なぜなら、受け入れる企業側としては、「フルリモートOK」=先輩社員からサポートがなくとも自分で調べて動ける方、という考えが前提にあることが多いためです。

勿論、何のサポートもなくリモートで勤務が出来るとは企業側も思っていませんが、フルリモートで働くということは、教育係である社員とリアルタイムで連絡が100%取れる環境ではないわけです。何か困った場合には、自分から先輩社員に聞くなり、自分で調べるなりの行動が出来ることが必要です。

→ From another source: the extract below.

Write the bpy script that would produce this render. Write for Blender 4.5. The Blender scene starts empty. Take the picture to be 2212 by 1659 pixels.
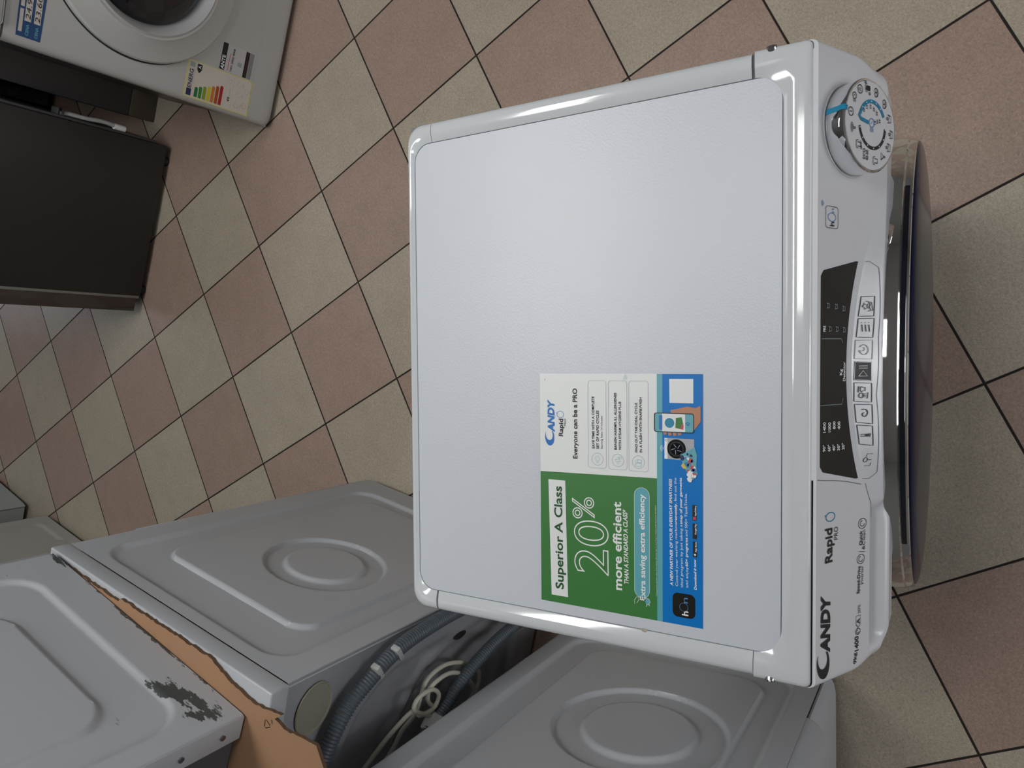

つまり、企業が任せたい業務と、入社した方が持っているスキル・経験とのギャップが大きい場合、入社者によっては、余りに分からないことが多すぎて何に自分が困っているかが分からない、といったことや、何をどう調べれば分かるようになるのかが分からない、といった事態が発生してしまいます。また、最悪の場合、入社した方と一緒に働いている既存社員の方にしわ寄せがきてしまい不満を生んでしまうことにも繋がりますから、企業側としては、フルリモートOKとした求人の採用については特に慎重にならざるを得ません。
 
そのため、「フルリモートOK」の求人票こそ、必須要件のレベル感がどれくらいかを正確に把握する必要があります。そして、もし必須要件のレベル感が低い場合、業務内容と必須要件のギャップが大きくないかは是非チェックして頂くことをお勧めします。

求人票の要件だけでなく、業務内容、働き方も要チェック

中途採用は基本的に即戦力性が重視されるため、転職を成功させるためには、いまの経験・スキルと希望する業務とのギャップや、理想とするキャリアと現状とのギャップを理解し、それをどう埋めていく必要があるかを理解することがスタートとなります。

逆に言えば、転職活動が上手くいかない場合の多くは、それらのギャップが大きすぎることにあることがほとんどのため、そのギャップを理解する方法の一つとして、企業が出している求人票を上手く活用してください。